The Italian artist, who conceals his real identity, has been active in street art since 1999. He has gained worldwide recognition amongst street art and graffiti aficionados for his large-scale installations. His murals are painted on walls throughout Central and South America, Western and Eastern Europe, as well as the West Bank. As an urban and industrial artist, Blu’s murals are undetachable from the places in which they are conceived. Each piece communicates with the inhabitants and wider society, eliciting thoughts and reactions.

The Shark—El Tiburón—in the Carmel serves as a constant reminder of Spain’s economic doom and gloom. I spoke to people from the area and asked their opinions of the mural.

Santiago, 68, who has been living in the neighbourhood for nearly 20 years said, “This [mural] refers to all the theft done by politicians. They are like sharks, they want to eat up everything and leave us with nothing.” When I asked Santiago if the mural offended him in any way he replied, “It doesn’t bother me, no, no…  we have to bring to light all of the [political] crooks we have in Spain.”

Blu’s refined techniques have become the signature of his easily-recogniseable work. He paints with house paint, using rollers mounted on top of telescopic sticks, allowing him to cover a bigger surface area, creating stronger visual statements. His paintings re-interpret the architectural forms of public spaces, creating new and imaginative shapes and dimensions.

“When I saw it, I recognised the style, but originally I didn’t know there was one [of his works] here,” says 30-year-old Louis-Pierre Boivin, a painter and graffiti artist from Montreal, currently living in the Carmel. “To me, it’s a metaphorical image of an aggressive animal and people who have money. It’s not my favourite one by Blu, but I prefer it a lot more than an empty wall.”

But, just like any other ordinary street artist, Blu’s work can magically disappear just as it appeared. Sometimes covered over by other paintings done by the artist, and sometimes worn by weather and time, but more commonly removed by authorities in the name of tidiness.

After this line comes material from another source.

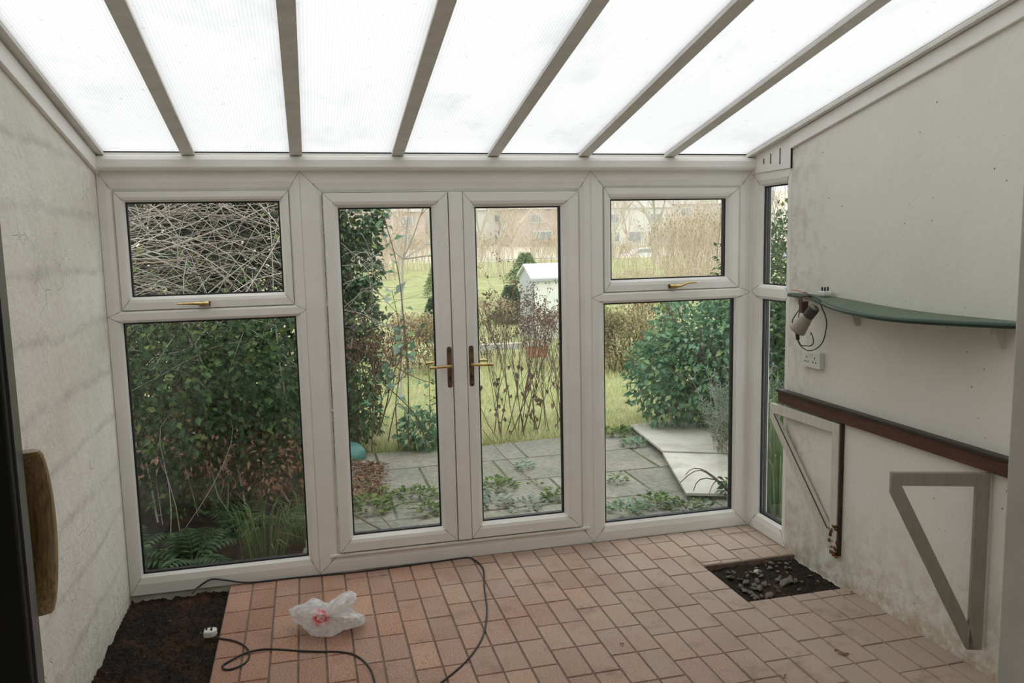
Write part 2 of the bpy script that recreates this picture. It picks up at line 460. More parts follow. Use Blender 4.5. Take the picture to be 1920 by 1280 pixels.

Born in Brazil and based in Barcelona, street artist Tom14 has a similar philosophy and is persistent in his anarchical rejection of contemporary art, politics, and capitalism. For Tom14, who grew up in Poblenou, it’s all about creating a voice for the inhabitants of the neighbourhood. He began to paint with the aim of reclaiming the streets from real estate investors and urban planning projects that make large profits, yet do nothing to improve the situation for the locals.

Written in the top right corner of his several-year-old mural in Poblenou is ’Fora 22@’. Fora means ‘out’ in Catalan, and 22@ is the name of the government-sponsored project that aims to re-invent the barri. “People who grew up in this neighbourhood feel a strong attachment to it and they don’t like seeing it change,” said Michael, a guide from Barcelona Street Style Tour, a company that offers a three-hour bicycle tour of the city’s main pockets of street art. “I think the two-headed monster is almost supposed to be like a gargoyle. One of their purposes was to ward off evil spirits, and that’s how I see this piece here, as trying to ward off the 22@ project”.

22@ was conceived in 2000, long before Spain’s financial crisis. According to Michael, local critics of the project joke that the crisis was the best thing that happened to the neighbourhood of Poblenou: they lost all the money needed to tear down the old buildings to build the new ones.